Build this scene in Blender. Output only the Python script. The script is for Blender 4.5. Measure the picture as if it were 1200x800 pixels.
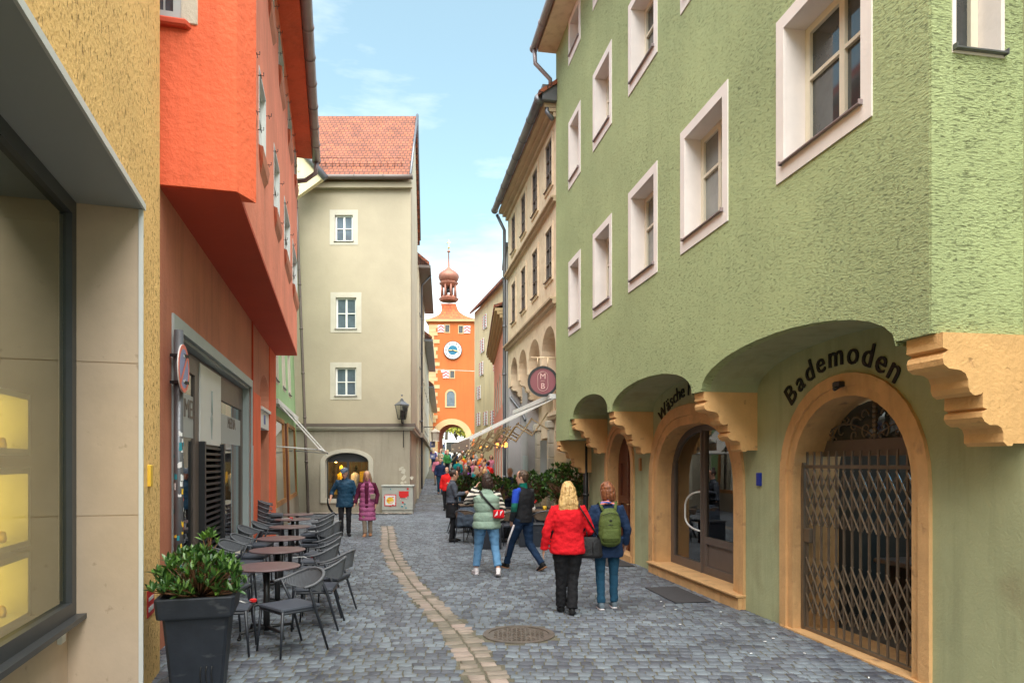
import bpy, math, random, mathutils
from mathutils import Vector, Matrix, noise
from mathutils.geometry import tessellate_polygon
R = math.radians
PI = math.pi
random.seed(7)
for o in list(bpy.data.objects): bpy.data.objects.remove(o)
SC = bpy.context.scene
COL = SC.collection
# ------------------------------------------------------------------ camera, sky, sun, exposure
EYE = 1.85
cam = bpy.data.cameras.new('camera'); camo = bpy.data.objects.new('camera', cam); COL.objects.link(camo)
camo.location = (0, 0, EYE); camo.rotation_euler = (R(90), 0, 0)
cam.sensor_width = 36; cam.lens = 24; cam.shift_y = 143/1200; cam.clip_end = 2000; cam.clip_start = .05
SC.camera = camo
w = bpy.data.worlds.new('World'); SC.world = w; w.use_nodes = True
nt = w.node_tree; nt.nodes.clear()
SUN_EL, SUN_AZ = 62, 172     # degrees; azimuth clockwise from +Y
out = nt.nodes.new('ShaderNodeOutputWorld'); bg = nt.nodes.new('ShaderNodeBackground')
sky = nt.nodes.new('ShaderNodeTexSky'); sky.sky_type = 'NISHITA'; sky.sun_disc = False
sky.sun_elevation = R(SUN_EL); sky.sun_rotation = R(SUN_AZ); sky.air_density = 1.0; sky.dust_density = .6; sky.ozone_density = 1.6
tc = nt.nodes.new('ShaderNodeTexCoord'); mp = nt.nodes.new('ShaderNodeMapping'); mp.inputs['Scale'].default_value = (1.2, 1.2, 5.0)
nz = nt.nodes.new('ShaderNodeTexNoise'); nz.inputs['Scale'].default_value = 1.3; nz.inputs['Detail'].default_value = 7; nz.inputs['Roughness'].default_value = .58
sp = nt.nodes.new('ShaderNodeSeparateXYZ')
hz = nt.nodes.new('ShaderNodeMapRange'); hz.inputs[1].default_value = .02; hz.inputs[2].default_value = .62; hz.inputs[3].default_value = .30; hz.inputs[4].default_value = -.22
ad = nt.nodes.new('ShaderNodeMath'); ad.operation = 'ADD'
rp = nt.nodes.new('ShaderNodeMapRange'); rp.inputs[1].default_value = .50; rp.inputs[2].default_value = .78; rp.inputs[3].default_value = .10; rp.inputs[4].default_value = .92
mx = nt.nodes.new('ShaderNodeMix'); mx.data_type = 'RGBA'
tint = nt.nodes.new('ShaderNodeMix'); tint.data_type = 'RGBA'; tint.blend_type = 'MULTIPLY'; tint.inputs[0].default_value = 1
L = nt.links.new
L(tc.outputs['Generated'], mp.inputs['Vector']); L(mp.outputs[0], nz.inputs['Vector']); L(tc.outputs['Generated'], sp.inputs[0])
L(sp.outputs[2], hz.inputs[0]); L(nz.outputs['Fac'], ad.inputs[0]); L(hz.outputs[0], ad.inputs[1]); L(ad.outputs[0], rp.inputs[0])
L(rp.outputs[0], mx.inputs[0]); L(sky.outputs[0], tint.inputs[6]); tint.inputs[7].default_value = (1.30, 1.50, 1.12, 1)
L(tint.outputs[2], mx.inputs[6]); mx.inputs[7].default_value = (7.4, 7.5, 7.5, 1)
L(mx.outputs[2], bg.inputs[0]); bg.inputs[1].default_value = 0.11
L(bg.outputs[0], out.inputs[0])
sl = bpy.data.lights.new('sun', 'SUN'); sl.energy = 4.6; sl.angle = R(78); sl.color = (1, .96, .90)
so = bpy.data.objects.new('sun', sl); COL.objects.link(so)
_d = Vector((math.sin(R(SUN_AZ))*math.cos(R(SUN_EL)), math.cos(R(SUN_AZ))*math.cos(R(SUN_EL)), math.sin(R(SUN_EL))))
so.rotation_euler = _d.to_track_quat('Z', 'Y').to_euler()
SC.view_settings.view_transform = 'Standard'; SC.view_settings.look = 'None'; SC.view_settings.gamma = 1
SC.view_settings.exposure = 1.22
SC.render.engine = 'CYCLES'
SC.cycles.max_bounces = 7; SC.cycles.diffuse_bounces = 4; SC.cycles.glossy_bounces = 3; SC.cycles.transparent_max_bounces = 12
SC.cycles.use_denoising = True; SC.cycles.caustics_reflective = False; SC.cycles.caustics_refractive = False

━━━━

* _EXERCISE_: Reproduce all of the material above word for word. Omit the pictures.

* _RESPONSE TO THIS EXERCISE_:
Build this scene in Blender. Output only the Python script. The script is for Blender 4.5. Measure the picture as if it were 1200x800 pixels.
import bpy, math, random, mathutils
from mathutils import Vector, Matrix, noise
from mathutils.geometry import tessellate_polygon
R = math.radians
PI = math.pi
random.seed(7)
for o in list(bpy.data.objects): bpy.data.objects.remove(o)
SC = bpy.context.scene
COL = SC.collection
# ------------------------------------------------------------------ camera, sky, sun, exposure
EYE = 1.85
cam = bpy.data.cameras.new('camera'); camo = bpy.data.objects.new('camera', cam); COL.objects.link(camo)
camo.location = (0, 0, EYE); camo.rotation_euler = (R(90), 0, 0)
cam.sensor_width = 36; cam.lens = 24; cam.shift_y = 143/1200; cam.clip_end = 2000; cam.clip_start = .05
SC.camera = camo
w = bpy.data.worlds.new('World'); SC.world = w; w.use_nodes = True
nt = w.node_tree; nt.nodes.clear()
SUN_EL, SUN_AZ = 62, 172     # degrees; azimuth clockwise from +Y
out = nt.nodes.new('ShaderNodeOutputWorld'); bg = nt.nodes.new('ShaderNodeBackground')
sky = nt.nodes.new('ShaderNodeTexSky'); sky.sky_type = 'NISHITA'; sky.sun_disc = False
sky.sun_elevation = R(SUN_EL); sky.sun_rotation = R(SUN_AZ); sky.air_density = 1.0; sky.dust_density = .6; sky.ozone_density = 1.6
tc = nt.nodes.new('ShaderNodeTexCoord'); mp = nt.nodes.new('ShaderNodeMapping'); mp.inputs['Scale'].default_value = (1.2, 1.2, 5.0)
nz = nt.nodes.new('ShaderNodeTexNoise'); nz.inputs['Scale'].default_value = 1.3; nz.inputs['Detail'].default_value = 7; nz.inputs['Roughness'].default_value = .58
sp = nt.nodes.new('ShaderNodeSeparateXYZ')
hz = nt.nodes.new('ShaderNodeMapRange'); hz.inputs[1].default_value = .02; hz.inputs[2].default_value = .62; hz.inputs[3].default_value = .30; hz.inputs[4].default_value = -.22
ad = nt.nodes.new('ShaderNodeMath'); ad.operation = 'ADD'
rp = nt.nodes.new('ShaderNodeMapRange'); rp.inputs[1].default_value = .50; rp.inputs[2].default_value = .78; rp.inputs[3].default_value = .10; rp.inputs[4].default_value = .92
mx = nt.nodes.new('ShaderNodeMix'); mx.data_type = 'RGBA'
tint = nt.nodes.new('ShaderNodeMix'); tint.data_type = 'RGBA'; tint.blend_type = 'MULTIPLY'; tint.inputs[0].default_value = 1
L = nt.links.new
L(tc.outputs['Generated'], mp.inputs['Vector']); L(mp.outputs[0], nz.inputs['Vector']); L(tc.outputs['Generated'], sp.inputs[0])
L(sp.outputs[2], hz.inputs[0]); L(nz.outputs['Fac'], ad.inputs[0]); L(hz.outputs[0], ad.inputs[1]); L(ad.outputs[0], rp.inputs[0])
L(rp.outputs[0], mx.inputs[0]); L(sky.outputs[0], tint.inputs[6]); tint.inputs[7].default_value = (1.30, 1.50, 1.12, 1)
L(tint.outputs[2], mx.inputs[6]); mx.inputs[7].default_value = (7.4, 7.5, 7.5, 1)
L(mx.outputs[2], bg.inputs[0]); bg.inputs[1].default_value = 0.11
L(bg.outputs[0], out.inputs[0])
sl = bpy.data.lights.new('sun', 'SUN'); sl.energy = 4.6; sl.angle = R(78); sl.color = (1, .96, .90)
so = bpy.data.objects.new('sun', sl); COL.objects.link(so)
_d = Vector((math.sin(R(SUN_AZ))*math.cos(R(SUN_EL)), math.cos(R(SUN_AZ))*math.cos(R(SUN_EL)), math.sin(R(SUN_EL))))
so.rotation_euler = _d.to_track_quat('Z', 'Y').to_euler()
SC.view_settings.view_transform = 'Standard'; SC.view_settings.look = 'None'; SC.view_settings.gamma = 1
SC.view_settings.exposure = 1.22
SC.render.engine = 'CYCLES'
SC.cycles.max_bounces = 7; SC.cycles.diffuse_bounces = 4; SC.cycles.glossy_bounces = 3; SC.cycles.transparent_max_bounces = 12
SC.cycles.use_denoising = True; SC.cycles.caustics_reflective = False; SC.cycles.caustics_refractive = False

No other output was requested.